(Supplied records)

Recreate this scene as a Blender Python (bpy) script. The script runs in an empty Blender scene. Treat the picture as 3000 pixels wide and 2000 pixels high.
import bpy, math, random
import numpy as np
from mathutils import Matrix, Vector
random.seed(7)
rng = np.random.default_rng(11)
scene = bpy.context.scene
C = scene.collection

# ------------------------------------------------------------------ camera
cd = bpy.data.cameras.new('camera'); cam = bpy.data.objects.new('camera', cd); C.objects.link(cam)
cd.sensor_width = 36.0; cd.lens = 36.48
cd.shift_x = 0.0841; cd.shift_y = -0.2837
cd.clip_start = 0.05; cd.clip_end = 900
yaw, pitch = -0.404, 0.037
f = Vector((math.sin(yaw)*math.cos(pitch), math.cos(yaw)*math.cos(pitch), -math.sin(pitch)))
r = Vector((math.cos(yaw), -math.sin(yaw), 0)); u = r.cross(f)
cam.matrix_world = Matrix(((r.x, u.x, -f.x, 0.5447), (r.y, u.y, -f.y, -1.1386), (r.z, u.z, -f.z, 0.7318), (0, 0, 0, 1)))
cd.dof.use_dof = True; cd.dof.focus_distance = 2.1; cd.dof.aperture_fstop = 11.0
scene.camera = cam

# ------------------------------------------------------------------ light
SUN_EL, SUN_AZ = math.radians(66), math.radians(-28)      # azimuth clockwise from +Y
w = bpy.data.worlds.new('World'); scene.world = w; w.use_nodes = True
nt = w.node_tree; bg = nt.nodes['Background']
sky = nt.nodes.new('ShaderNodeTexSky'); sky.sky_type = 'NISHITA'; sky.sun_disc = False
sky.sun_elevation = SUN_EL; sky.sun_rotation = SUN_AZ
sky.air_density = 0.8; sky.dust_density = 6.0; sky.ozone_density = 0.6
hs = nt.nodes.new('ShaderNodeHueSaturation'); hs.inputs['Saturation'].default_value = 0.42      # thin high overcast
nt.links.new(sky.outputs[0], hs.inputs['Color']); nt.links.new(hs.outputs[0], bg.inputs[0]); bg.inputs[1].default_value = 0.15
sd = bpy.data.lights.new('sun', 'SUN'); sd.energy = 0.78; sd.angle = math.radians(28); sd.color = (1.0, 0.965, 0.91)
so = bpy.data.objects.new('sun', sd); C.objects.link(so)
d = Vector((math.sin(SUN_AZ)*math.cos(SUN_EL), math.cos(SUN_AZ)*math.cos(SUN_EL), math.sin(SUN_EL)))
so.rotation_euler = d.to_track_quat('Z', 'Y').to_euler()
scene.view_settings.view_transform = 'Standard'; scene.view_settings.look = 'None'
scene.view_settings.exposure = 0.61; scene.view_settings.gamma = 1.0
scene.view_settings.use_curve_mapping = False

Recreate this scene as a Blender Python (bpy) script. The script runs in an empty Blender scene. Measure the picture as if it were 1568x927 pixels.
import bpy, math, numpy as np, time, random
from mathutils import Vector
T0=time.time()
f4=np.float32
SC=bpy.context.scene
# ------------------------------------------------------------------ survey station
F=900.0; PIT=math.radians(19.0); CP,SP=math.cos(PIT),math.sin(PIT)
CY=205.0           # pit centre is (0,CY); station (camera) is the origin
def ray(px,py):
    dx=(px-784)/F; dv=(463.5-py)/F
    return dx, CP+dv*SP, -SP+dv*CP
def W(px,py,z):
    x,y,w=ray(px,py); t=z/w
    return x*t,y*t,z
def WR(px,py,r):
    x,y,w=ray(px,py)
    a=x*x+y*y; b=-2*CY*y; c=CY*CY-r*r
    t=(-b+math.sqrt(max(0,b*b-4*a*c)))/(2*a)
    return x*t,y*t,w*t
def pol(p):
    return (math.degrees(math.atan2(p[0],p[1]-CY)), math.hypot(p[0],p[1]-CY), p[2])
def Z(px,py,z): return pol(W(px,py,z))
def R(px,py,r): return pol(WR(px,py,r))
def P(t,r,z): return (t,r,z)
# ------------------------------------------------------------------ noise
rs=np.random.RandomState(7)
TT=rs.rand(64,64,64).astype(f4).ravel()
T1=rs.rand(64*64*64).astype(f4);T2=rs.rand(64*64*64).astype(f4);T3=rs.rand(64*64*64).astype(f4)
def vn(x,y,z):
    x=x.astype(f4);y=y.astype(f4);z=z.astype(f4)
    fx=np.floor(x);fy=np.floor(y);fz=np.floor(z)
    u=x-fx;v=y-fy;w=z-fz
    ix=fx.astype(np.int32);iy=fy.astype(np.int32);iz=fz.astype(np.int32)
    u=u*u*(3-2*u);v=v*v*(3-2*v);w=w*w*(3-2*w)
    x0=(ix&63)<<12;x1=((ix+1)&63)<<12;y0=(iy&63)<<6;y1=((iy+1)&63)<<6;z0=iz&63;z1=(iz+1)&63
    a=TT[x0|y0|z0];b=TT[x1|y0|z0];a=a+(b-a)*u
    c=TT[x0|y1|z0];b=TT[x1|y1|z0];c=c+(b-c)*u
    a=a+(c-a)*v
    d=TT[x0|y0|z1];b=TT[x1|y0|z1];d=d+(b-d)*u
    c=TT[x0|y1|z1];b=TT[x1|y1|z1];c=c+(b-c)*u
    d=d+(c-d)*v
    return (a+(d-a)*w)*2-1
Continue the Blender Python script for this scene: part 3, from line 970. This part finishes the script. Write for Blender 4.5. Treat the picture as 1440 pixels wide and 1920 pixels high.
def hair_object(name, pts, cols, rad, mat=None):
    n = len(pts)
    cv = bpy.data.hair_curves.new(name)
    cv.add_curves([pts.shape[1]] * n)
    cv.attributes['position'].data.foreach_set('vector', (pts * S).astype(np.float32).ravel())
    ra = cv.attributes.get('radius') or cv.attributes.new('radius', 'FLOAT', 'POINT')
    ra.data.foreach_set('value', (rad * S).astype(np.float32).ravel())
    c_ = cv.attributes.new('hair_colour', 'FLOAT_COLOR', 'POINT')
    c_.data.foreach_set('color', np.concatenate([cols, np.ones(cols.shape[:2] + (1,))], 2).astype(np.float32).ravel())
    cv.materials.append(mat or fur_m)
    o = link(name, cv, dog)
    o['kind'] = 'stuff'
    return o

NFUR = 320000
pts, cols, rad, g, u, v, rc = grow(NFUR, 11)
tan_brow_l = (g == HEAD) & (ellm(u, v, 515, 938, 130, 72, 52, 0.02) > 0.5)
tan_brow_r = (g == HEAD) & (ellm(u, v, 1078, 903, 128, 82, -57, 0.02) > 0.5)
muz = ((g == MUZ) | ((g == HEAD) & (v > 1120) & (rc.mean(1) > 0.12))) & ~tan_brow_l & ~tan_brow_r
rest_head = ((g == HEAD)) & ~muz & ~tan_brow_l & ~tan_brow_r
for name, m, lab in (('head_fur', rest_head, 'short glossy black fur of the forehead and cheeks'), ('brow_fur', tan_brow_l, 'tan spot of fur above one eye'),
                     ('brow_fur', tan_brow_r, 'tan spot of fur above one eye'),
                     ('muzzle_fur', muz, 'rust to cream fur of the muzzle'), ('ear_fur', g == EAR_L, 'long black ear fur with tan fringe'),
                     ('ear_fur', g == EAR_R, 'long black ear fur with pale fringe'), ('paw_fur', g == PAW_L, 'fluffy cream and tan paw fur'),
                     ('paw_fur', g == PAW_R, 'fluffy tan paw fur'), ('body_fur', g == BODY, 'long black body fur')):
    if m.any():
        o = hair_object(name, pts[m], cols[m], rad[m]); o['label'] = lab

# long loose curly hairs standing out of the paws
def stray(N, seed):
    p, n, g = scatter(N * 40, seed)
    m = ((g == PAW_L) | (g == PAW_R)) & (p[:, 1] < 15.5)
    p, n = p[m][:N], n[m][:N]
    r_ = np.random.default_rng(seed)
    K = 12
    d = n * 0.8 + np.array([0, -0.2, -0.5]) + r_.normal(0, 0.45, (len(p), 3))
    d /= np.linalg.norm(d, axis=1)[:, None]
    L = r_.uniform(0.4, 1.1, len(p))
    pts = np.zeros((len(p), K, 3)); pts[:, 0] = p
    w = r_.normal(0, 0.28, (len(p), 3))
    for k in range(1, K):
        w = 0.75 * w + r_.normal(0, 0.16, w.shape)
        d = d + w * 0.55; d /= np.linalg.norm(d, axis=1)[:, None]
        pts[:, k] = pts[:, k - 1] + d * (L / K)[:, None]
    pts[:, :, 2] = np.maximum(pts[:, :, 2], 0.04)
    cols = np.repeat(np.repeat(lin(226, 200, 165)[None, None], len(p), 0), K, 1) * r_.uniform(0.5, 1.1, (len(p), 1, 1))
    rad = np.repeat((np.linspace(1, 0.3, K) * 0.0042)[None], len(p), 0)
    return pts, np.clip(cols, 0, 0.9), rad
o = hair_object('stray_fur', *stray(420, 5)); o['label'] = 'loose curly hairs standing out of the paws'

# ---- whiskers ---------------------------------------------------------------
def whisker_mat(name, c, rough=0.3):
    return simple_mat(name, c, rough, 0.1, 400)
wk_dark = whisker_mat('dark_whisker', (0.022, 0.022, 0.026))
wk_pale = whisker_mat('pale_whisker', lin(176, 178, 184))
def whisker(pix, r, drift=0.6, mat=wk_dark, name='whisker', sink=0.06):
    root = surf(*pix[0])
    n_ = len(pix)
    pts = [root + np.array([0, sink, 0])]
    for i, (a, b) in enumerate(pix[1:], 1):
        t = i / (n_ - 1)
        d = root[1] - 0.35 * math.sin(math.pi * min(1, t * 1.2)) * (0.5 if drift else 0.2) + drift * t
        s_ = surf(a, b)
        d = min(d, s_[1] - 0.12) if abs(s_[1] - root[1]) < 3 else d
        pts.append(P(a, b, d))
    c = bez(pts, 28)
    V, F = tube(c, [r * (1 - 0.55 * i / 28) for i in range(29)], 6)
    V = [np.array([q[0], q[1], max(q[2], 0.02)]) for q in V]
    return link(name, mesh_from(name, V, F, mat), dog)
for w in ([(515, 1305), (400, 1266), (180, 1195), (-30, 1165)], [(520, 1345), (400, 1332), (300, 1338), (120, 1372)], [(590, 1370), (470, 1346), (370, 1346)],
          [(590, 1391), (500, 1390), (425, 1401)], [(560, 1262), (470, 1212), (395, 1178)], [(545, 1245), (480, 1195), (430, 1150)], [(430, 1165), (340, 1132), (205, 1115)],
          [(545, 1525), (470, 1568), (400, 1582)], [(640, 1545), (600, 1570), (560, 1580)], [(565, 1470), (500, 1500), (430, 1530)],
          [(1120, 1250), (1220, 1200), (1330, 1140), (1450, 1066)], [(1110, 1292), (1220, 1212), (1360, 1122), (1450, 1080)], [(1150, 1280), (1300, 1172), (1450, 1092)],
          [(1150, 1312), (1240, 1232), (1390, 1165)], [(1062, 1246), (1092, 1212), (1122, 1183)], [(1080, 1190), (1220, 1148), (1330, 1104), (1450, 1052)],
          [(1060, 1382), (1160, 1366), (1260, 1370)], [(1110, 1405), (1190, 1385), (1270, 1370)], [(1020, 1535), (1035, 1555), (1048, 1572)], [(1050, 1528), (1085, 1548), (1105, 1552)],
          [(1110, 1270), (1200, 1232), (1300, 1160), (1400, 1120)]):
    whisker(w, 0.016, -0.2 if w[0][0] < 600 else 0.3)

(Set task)
Include the first line, the line containing "scene.camera = cam", and every line between them, copied exactly from the material above; output no other line.

(Solution to this problem)
Recreate this scene as a Blender Python (bpy) script. The script runs in an empty Blender scene. Treat the picture as 3000 pixels wide and 2000 pixels high.
import bpy, math, random
import numpy as np
from mathutils import Matrix, Vector
random.seed(7)
rng = np.random.default_rng(11)
scene = bpy.context.scene
C = scene.collection

# ------------------------------------------------------------------ camera
cd = bpy.data.cameras.new('camera'); cam = bpy.data.objects.new('camera', cd); C.objects.link(cam)
cd.sensor_width = 36.0; cd.lens = 36.48
cd.shift_x = 0.0841; cd.shift_y = -0.2837
cd.clip_start = 0.05; cd.clip_end = 900
yaw, pitch = -0.404, 0.037
f = Vector((math.sin(yaw)*math.cos(pitch), math.cos(yaw)*math.cos(pitch), -math.sin(pitch)))
r = Vector((math.cos(yaw), -math.sin(yaw), 0)); u = r.cross(f)
cam.matrix_world = Matrix(((r.x, u.x, -f.x, 0.5447), (r.y, u.y, -f.y, -1.1386), (r.z, u.z, -f.z, 0.7318), (0, 0, 0, 1)))
cd.dof.use_dof = True; cd.dof.focus_distance = 2.1; cd.dof.aperture_fstop = 11.0
scene.camera = cam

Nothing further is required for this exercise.